But AI alone isn’t enough. Without access to governed data and clear business context, its impact is limited. That’s why its integration with Fabric’s unified platform and semantic layer is so critical.

What This Means for Your Organization

This shift has real implications for how organizations think about their data strategy.

For teams already invested in Power BI, the semantic models they’ve built are no longer just reporting assets, they are now the foundation for enterprise planning. For organizations relying on standalone planning tools, FabCon signals a clear opportunity to simplify the technology landscape and eliminate the friction caused by disconnected systems.

And for those earlier in their Fabric journey, Planning and Fabric IQ should not be treated as future considerations. They are becoming foundational components of a modern data architecture and should be incorporated into the strategy from the start.

What Should You Do Next?

To take advantage of this shift:

  • Evaluate your current planning ecosystem
    Where are processes manual or disconnected?
  • Assess your semantic model maturity
    Planning depends on strong, trusted definitions.
  • Identify high-impact use cases
    Start with forecasting, budgeting, or scenario modeling tied to real decisions.

How Collectiv Helps You Get There

At Collectiv, we help organizations move beyond reporting into decision-driven data strategies. Our work spans Microsoft Fabric, Databricks, Power BI, and Azure, with a focus on aligning data platforms to real business outcomes.
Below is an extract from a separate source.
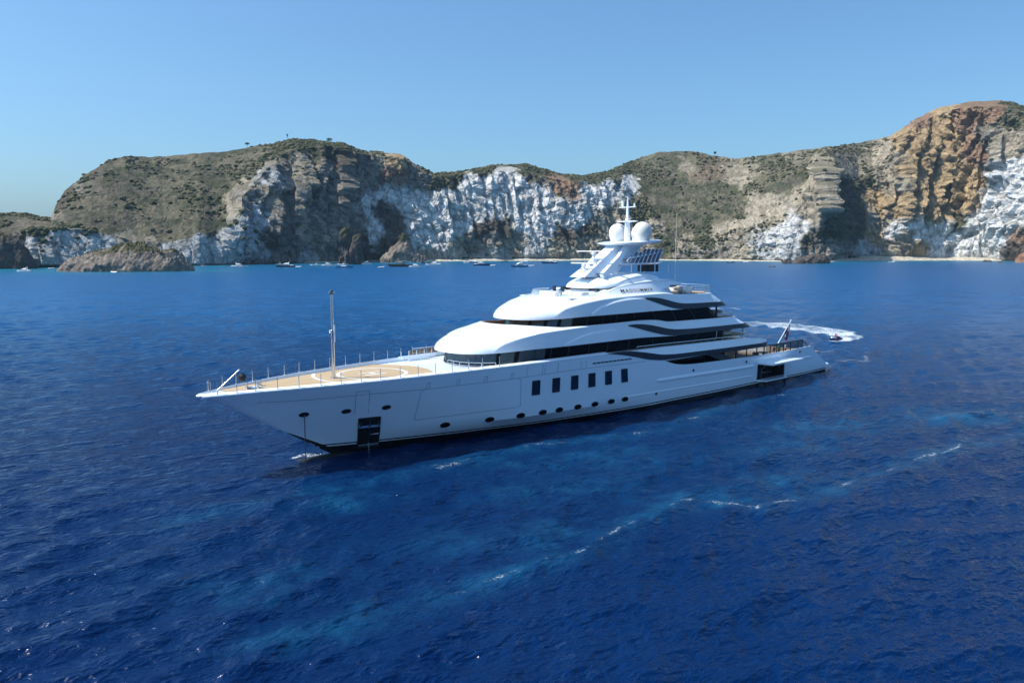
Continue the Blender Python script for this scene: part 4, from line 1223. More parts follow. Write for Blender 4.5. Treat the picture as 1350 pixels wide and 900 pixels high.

As a Microsoft Fabric Featured Partner, we work closely with clients to design architectures that support both analytics and planning, ensuring that investments in Fabric translate into measurable impact. Whether that means modernizing legacy planning systems, strengthening semantic models, or defining an AI-ready data strategy, our goal is the same: to help organizations turn insight into action.

Final Thought: Planning Is Now Foundational

FabCon 2026 marked a turning point. Planning is no longer separate from your data platform, it is becoming central to it. Organizations that embrace this shift will move faster, make better decisions, and unlock the full value of AI. The question is no longer if planning will converge with data. It’s how quickly you act on it.

Contact the Collectiv team today to explore how Fabric Plan can fit into your data strategy and start turning insight into action.

FAQ

1. What is Fabric Plan?

Fabric Plan is a native capability within Microsoft Fabric that enables organizations to perform budgeting, forecasting, and scenario modeling directly on top of governed data and semantic models.

2. How is this different from traditional planning tools?

Traditional tools operate separately from analytics platforms, requiring data movement and reconciliation. Fabric Plan is built directly into the data platform, eliminating duplication and enabling real-time alignment between actuals and forecasts.

3. Do I need Power BI to use Planning in Fabric IQ?

Yes, Planning leverages Power BI semantic models as its foundation. Organizations with mature semantic layers will see the most immediate value.

4. Do I need a separate license for Fabric Plan?

No. Fabric Plan follows the same consumption-based pricing model as Microsoft Fabric, using Capacity Units (CUs). This means you don’t need to purchase separate, seat-based licenses like traditional planning tools. Instead, planning capabilities are included within your Fabric environment, making it easier to scale usage across teams without licensing constraints.

5. How does AI factor into Planning in Fabric IQ?

Planning introduces business context, targets, constraints, and assumptions, into the data platform. This enables AI to provide more meaningful recommendations, scenario analysis, and decision support aligned with business goals.